Effect of soluble Mn concentration on oxidation kinetics

This study examined the effect of initial manganous ion (Mn 2+ ) concentration and oxidant dose on the oxidation of Mn 2+ to Mn oxide during water treatment. The oxidants studied were chlorine dioxide (ClO 2 ), potassium permanganate (KMnO 4 ), and ozone. Initial Mn 2+ concentrations were 60, 200, and 1,000 μg/L, and the goal of the treatment was a final Mn 2+ <10 μg/L. Bench‐scale experiments were performed by applying different doses of each oxidant to a raw surface water and measuring Mn 2+ residuals over time. For all experiments, the ambient raw water conditions were pH 7.0, 9°C, and total organic carbon = 3.4 mg/L. Oxidation kinetics for low initial Mn 2+ concentrations (60 and 200 μg/L) were significantly slower than for high concentrations (1,000 μg/L).
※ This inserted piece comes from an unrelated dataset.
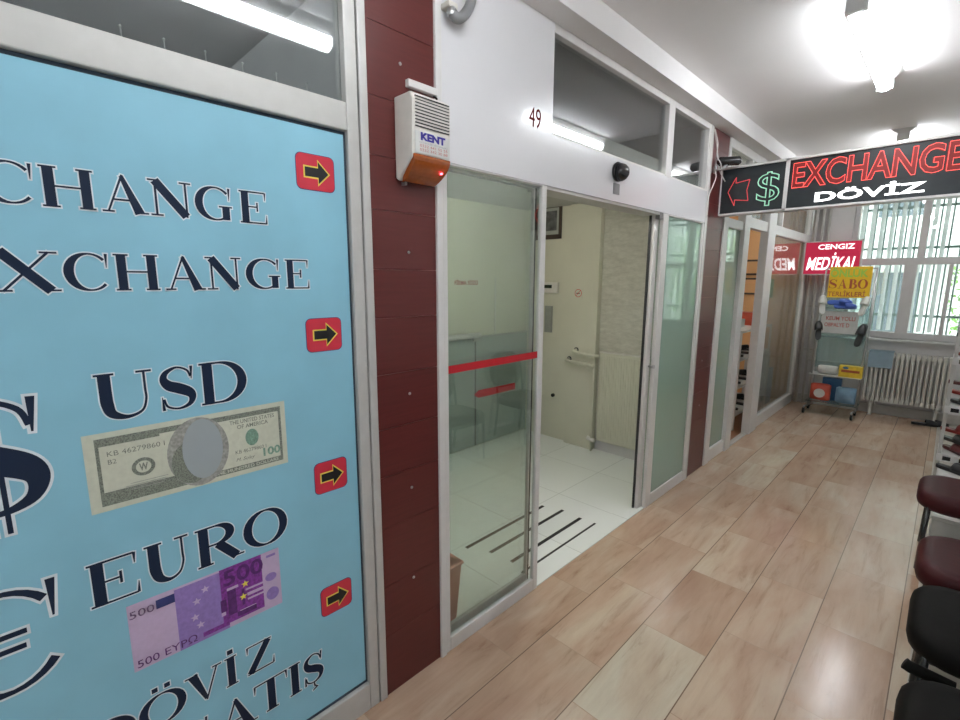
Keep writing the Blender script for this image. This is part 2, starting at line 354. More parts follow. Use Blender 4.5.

For the lower initial Mn 2+ levels, ClO 2 was the only oxidant that consistently produced final Mn 2+ <10 μg/L, generally within 60–120 s. All oxidants produced final Mn 2+ <10 μg/L when the initial Mn 2+ concentration was 1,000 μg/L. Oxidation with ozone consistently resulted in soluble Mn 2+ >20 μg/L after 5 min, with the formation of permanganate ion in many cases. For low Mn 2+ concentrations, 90% oxidation by KMnO 4 required 15–30 min.